Becker war 2017 gerichtlich für zahlungsunfähig erklärt worden und musste daraufhin sein Vermögen offenlegen. Dennoch verschwieg er mehrere Besitztümer. Eine Jury sprach den Deutschen deshalb vor drei Wochen in 4 von 24 Anklagepunkten schuldig. Die Laienrichter gelangten zu der Ansicht, dass Becker eine Immobilie in seinem Heimatort Leimen im Schätzwert von rund 1,2 Millionen Euro verschleierte, unerlaubterweise insgesamt 427 000 Euro auf andere Konten überwies sowie Anteile an einer Firma für künstliche Intelligenz im Wert von 78 600 Euro und eine Darlehensschuld in Höhe von 825 000 Euro verschwieg.
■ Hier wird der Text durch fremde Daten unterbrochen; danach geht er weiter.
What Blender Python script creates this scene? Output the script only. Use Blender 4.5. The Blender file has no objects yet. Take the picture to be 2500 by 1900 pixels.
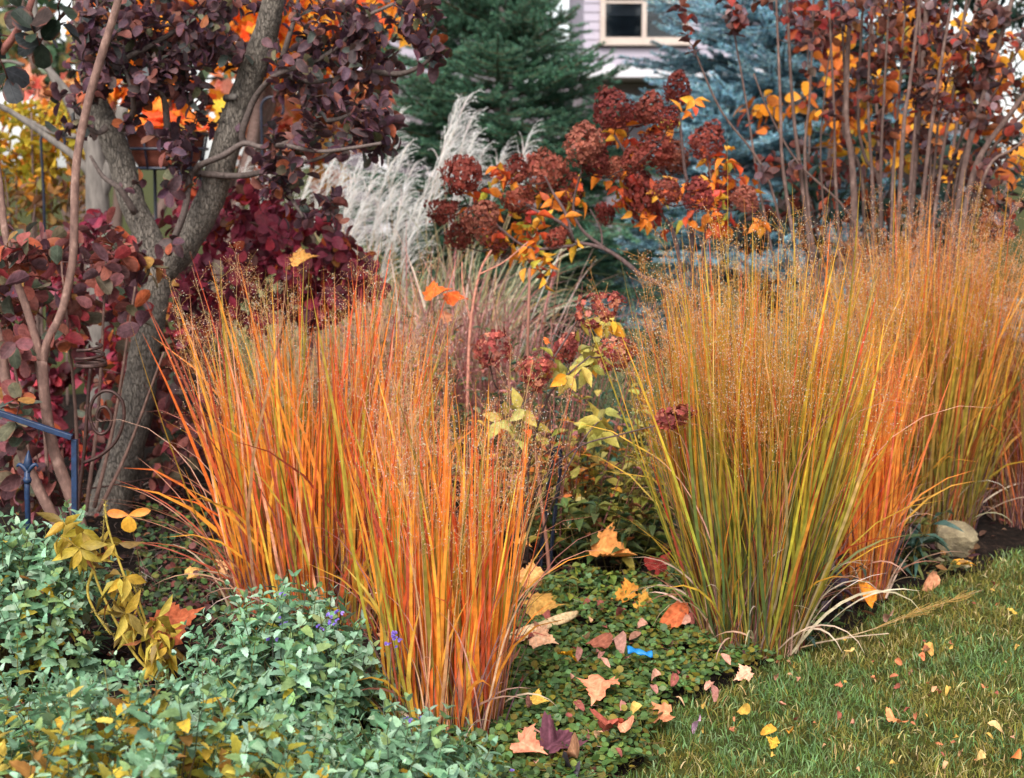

Former tennis player Boris Becker arrives at Southwark Crown Court in London, Friday, April 29, 2022. Becker was found guilty earlier of dodging his obligation to disclose financial information to set ...
Boris Becker muss ins Gefängnis.Bild: keystone

Richterin Taylor kritisierte, Becker habe keine Reue gezeigt und versucht, sich von Beratern, die er für seine Probleme verantwortlich machte, zu distanzieren. Er habe seine Pflichten wegen der Insolvenz gekannt. Eine grosse Summe Geld sei für immer verloren und könne nicht Beckers Gläubigern zugutekommen. Zugleich erkannte Taylor an, dass Beckers Karriere und Image endgültig zerstört seien.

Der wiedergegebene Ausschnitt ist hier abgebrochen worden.